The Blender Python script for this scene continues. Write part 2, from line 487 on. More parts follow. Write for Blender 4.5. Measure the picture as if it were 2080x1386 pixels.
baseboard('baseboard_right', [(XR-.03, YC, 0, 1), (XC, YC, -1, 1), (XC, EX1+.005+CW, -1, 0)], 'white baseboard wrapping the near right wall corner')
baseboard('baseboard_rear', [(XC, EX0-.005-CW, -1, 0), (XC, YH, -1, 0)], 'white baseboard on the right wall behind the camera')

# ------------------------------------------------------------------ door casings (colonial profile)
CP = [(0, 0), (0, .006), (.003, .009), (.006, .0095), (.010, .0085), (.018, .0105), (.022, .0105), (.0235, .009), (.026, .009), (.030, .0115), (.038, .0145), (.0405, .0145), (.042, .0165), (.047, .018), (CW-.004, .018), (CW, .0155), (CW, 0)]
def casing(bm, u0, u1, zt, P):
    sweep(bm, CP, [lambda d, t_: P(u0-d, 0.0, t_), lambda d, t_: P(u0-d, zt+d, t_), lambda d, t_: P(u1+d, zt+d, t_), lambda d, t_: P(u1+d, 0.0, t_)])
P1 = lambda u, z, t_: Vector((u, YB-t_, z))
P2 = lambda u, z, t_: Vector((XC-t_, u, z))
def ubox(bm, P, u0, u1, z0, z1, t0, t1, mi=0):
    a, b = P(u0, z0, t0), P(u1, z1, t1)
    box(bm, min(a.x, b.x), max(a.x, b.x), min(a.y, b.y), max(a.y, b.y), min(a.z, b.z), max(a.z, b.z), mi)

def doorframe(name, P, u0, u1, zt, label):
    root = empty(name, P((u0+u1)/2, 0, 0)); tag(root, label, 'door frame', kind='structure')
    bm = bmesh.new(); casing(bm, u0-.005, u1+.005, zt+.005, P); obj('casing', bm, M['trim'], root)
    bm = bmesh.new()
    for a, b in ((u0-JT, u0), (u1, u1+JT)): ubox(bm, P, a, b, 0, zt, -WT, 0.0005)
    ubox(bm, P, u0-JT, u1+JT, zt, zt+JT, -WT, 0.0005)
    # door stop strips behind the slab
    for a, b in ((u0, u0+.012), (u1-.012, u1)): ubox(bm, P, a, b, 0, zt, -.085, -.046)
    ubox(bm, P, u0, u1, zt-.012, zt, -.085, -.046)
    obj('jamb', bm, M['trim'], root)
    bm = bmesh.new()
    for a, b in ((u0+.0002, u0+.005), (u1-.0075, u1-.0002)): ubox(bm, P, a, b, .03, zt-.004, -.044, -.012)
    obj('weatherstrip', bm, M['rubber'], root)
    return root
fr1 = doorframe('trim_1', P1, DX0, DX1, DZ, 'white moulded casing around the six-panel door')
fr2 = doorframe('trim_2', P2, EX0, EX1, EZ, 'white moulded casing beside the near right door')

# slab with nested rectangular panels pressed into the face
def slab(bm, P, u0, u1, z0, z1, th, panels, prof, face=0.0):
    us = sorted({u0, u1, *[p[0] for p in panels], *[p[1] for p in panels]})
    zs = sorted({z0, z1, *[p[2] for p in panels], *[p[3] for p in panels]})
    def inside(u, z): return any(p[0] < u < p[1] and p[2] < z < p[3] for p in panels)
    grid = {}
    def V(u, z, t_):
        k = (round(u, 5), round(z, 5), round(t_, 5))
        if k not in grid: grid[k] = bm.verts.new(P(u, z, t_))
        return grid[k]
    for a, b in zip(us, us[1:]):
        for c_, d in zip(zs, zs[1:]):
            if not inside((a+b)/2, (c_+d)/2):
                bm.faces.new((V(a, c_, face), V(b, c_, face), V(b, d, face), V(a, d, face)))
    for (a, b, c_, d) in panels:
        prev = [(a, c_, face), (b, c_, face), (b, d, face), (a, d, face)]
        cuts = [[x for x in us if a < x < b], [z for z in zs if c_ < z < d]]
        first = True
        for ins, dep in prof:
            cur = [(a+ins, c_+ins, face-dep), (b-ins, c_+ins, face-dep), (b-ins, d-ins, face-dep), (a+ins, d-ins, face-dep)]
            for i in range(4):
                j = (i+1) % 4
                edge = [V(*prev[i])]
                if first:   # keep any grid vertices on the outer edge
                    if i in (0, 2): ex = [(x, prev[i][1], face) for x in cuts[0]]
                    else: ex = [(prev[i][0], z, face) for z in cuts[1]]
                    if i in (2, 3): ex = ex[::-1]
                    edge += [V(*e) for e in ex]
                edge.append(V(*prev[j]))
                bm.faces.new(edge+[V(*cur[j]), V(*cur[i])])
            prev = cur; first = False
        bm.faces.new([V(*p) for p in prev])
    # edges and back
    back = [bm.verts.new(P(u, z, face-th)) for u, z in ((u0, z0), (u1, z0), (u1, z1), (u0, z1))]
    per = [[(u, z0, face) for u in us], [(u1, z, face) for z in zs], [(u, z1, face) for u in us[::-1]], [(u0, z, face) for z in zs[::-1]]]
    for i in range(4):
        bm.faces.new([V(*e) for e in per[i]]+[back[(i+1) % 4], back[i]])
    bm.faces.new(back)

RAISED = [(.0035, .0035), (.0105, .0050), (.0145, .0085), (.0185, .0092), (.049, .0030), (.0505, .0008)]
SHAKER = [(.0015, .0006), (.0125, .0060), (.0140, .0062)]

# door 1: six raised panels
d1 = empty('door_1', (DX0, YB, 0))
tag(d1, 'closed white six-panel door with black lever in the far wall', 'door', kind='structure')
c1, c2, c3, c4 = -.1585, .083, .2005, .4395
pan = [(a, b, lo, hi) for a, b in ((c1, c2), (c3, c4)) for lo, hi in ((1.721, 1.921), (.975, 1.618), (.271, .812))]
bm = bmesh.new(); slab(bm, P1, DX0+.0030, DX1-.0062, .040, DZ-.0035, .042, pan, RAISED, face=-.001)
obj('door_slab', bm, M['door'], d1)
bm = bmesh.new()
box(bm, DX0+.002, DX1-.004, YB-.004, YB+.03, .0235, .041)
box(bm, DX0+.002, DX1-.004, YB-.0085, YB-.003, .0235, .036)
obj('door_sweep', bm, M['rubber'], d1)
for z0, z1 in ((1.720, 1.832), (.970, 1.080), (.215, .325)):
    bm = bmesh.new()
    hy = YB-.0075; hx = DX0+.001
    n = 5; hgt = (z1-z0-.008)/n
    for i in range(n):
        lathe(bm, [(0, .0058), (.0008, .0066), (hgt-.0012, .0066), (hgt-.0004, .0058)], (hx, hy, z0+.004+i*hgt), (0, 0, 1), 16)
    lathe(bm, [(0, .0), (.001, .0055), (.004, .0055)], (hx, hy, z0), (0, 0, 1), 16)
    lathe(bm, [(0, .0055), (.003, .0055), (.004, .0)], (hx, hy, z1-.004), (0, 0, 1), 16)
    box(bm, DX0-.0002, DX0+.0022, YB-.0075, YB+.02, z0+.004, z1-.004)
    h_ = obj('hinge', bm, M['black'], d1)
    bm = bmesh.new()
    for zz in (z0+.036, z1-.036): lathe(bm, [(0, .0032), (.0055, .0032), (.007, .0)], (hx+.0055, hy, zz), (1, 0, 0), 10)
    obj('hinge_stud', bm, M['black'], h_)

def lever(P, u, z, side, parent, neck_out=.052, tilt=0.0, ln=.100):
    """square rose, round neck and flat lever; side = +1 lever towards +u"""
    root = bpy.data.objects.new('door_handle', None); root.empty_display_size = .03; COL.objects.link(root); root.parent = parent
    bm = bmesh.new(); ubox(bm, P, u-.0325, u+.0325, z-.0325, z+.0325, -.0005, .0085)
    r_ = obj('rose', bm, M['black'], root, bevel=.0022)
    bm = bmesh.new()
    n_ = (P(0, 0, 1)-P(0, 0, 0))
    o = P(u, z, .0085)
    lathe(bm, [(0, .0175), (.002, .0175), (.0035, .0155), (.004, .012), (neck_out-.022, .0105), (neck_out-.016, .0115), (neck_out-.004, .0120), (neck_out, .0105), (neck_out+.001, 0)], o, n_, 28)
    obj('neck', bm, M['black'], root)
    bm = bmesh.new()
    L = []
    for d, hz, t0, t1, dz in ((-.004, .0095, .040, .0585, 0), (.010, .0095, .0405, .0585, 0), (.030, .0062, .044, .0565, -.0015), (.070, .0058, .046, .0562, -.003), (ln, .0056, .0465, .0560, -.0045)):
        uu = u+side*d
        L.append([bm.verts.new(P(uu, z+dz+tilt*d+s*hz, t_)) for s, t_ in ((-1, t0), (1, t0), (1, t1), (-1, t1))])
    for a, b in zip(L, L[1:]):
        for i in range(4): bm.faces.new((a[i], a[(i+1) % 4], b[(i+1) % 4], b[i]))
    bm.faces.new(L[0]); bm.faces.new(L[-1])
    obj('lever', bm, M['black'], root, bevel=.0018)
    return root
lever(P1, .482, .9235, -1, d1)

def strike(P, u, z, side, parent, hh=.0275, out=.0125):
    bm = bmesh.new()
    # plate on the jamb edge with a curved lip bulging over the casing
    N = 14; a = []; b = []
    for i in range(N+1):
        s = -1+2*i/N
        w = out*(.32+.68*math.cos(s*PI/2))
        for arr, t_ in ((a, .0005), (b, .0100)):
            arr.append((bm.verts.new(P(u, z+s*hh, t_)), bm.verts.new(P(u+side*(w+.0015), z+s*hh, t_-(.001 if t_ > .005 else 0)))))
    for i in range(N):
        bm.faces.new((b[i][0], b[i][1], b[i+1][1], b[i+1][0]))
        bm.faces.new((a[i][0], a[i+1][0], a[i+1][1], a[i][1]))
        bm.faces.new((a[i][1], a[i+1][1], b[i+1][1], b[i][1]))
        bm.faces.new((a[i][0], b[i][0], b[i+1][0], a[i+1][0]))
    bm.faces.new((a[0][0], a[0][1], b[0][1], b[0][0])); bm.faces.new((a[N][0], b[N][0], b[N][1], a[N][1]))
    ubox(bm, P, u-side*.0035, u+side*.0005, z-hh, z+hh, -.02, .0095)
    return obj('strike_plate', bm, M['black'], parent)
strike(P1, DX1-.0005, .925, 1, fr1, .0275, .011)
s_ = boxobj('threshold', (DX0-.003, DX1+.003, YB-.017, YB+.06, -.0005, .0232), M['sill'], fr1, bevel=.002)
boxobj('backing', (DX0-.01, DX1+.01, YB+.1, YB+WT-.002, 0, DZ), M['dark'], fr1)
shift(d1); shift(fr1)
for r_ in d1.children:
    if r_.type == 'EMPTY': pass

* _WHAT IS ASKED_
Begin with the first line of the data above and, please, print each line exactly until you have printed the line containing "behind the camera')"; print nothing else.

* _OUTPUT BELOW_
The Blender Python script for this scene continues. Write part 2, from line 487 on. More parts follow. Write for Blender 4.5. Measure the picture as if it were 2080x1386 pixels.
baseboard('baseboard_right', [(XR-.03, YC, 0, 1), (XC, YC, -1, 1), (XC, EX1+.005+CW, -1, 0)], 'white baseboard wrapping the near right wall corner')
baseboard('baseboard_rear', [(XC, EX0-.005-CW, -1, 0), (XC, YH, -1, 0)], 'white baseboard on the right wall behind the camera')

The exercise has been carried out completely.